In una vigilia di Ferragosto resa torrida dalla crisi di governo le temperature in casa Pd sono ancora più calde ed il rischio di una scissione si fa sempre più reale. L’idea di un governo-salvagente M5S-Pd per traghettare in tempi più lunghi il Paese ipotizzata, sia pure non esplicitamente, da Renzi ha trovato il no di Zingaretti ( e quello di Di Maio). Tra i parlamentari in verità si sta facendo strada l’ipotesi di un governo dei responsabili ma i Dem sono ad un passo dalla scissione. Sembra che Renzi abbia già in mente il nome del partito, che finirebbe, con ogni probabilità a portare con sé una truppa molto consistente dal momento che la maggioranza dei deputati eletti nel marzo 2018, quando l’ex premier guidava il Pd, sono suoi.
Una situazione incandescente della quale abbiamo parlato con il deputato messinese Pietro Navarra.
Tra la posizione di Renzi e quella di Zingaretti dove si schiera? :“Mi schiero dalla parte delle regole parlamentari. Una volta sfiduciato il presente governo, il Presidente della Repubblica è chiamato a verificare l’esistenza di una maggioranza per la restante parte della legislatura, diversamente meglio andare al voto. Sostenere un governo per votare una legge di bilancio infarcita di aumenti di tasse e di tagli alle spese frutto di scelte drammaticamente sbagliate del governo Lega-5 Stelle sarebbe suicida”.

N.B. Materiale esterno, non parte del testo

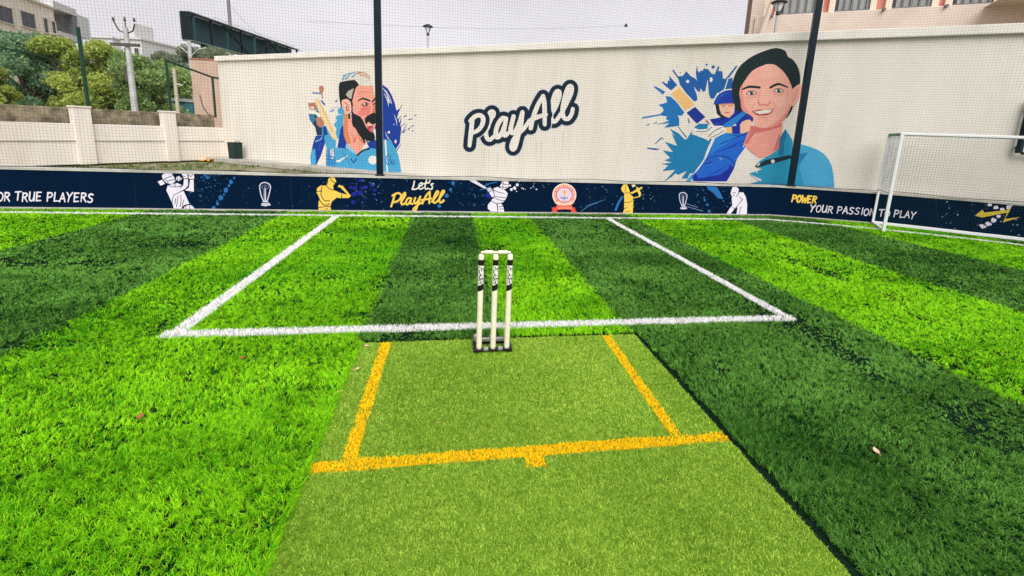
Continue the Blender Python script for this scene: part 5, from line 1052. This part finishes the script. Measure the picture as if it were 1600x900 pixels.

Non andare al voto, significa fare gli interessi dei parlamentari o del Paese? : “Il 4 marzo del 2018 sono stato eletto alla Camera dei Deputati dai cittadini del mio collegio elettorale con un mandato: quello di realizzare una serie di obiettivi durante i cinque anni di legislatura. E, come me, tutti gli altri parlamentari eletti. Pertanto, e per quanto mi riguarda, credo corretto, nell’interesse del Paese e di chi ha espresso il proprio voto il 4 marzo del 2018, sostenere una eventuale maggioranza parlamentare che permetta a me e al mio partito di assolvere il mandato ricevuto dagli elettori. Si chiama democrazia ed è il sistema politico che il nostro Paese ha scelto per governare le scelte di interesse collettivo. Solo in assenza di una eventuale maggioranza parlamentare convergente sulla realizzazione di un programma condiviso, è corretto andare alle urne”.
Una spaccatura del PD equivarrebbe a consegnare il Paese a Salvini?:“Non credo si arrivi a una spaccatura del Partito Democratico. Esistono punti di vista diversi, espressi in taluni casi in modo inadatto al momento politico difficile che stiamo vivendo. Sono certo che la segreteria nazionale saprà condurre il dibattito a sintesi e il Partito Democratico, unito intorno al suo Segretario, affronterà nell’interesse del Paese la crisi di governo”.
Come inquadrare la mossa di Salvini?: “Un semplice gioco di potere di un leader di partito che scappa di fronte alle proprie responsabilità e che tenta di barattare i promettenti sondaggi elettorali per il suo partito con il benessere del Paese già ridotto in recessione e destinato, se dovesse intraprendere la strada auspicata da Salvini, a un futuro autoritario e isolazionista”.
Perché ha fallito il governo gialloverde?:“Avere firmato un contratto prendendo in giro gli italiani perché le clausole dell’accordo erano impossibili da mantenere. Incompetenza e presunzione sono ingredienti usati dai giallo-verdi per un pasto amaro riservato agli italiani. Un Paese non si governa con gli slogan promettendo tutto a tutti perché presto o tardi i nodi arrivano al pettine e chi ne è responsabile dovrà pagarne le conseguenze o, come qualcuno sta provando a fare in questi giorni, scappare da vigliacco”.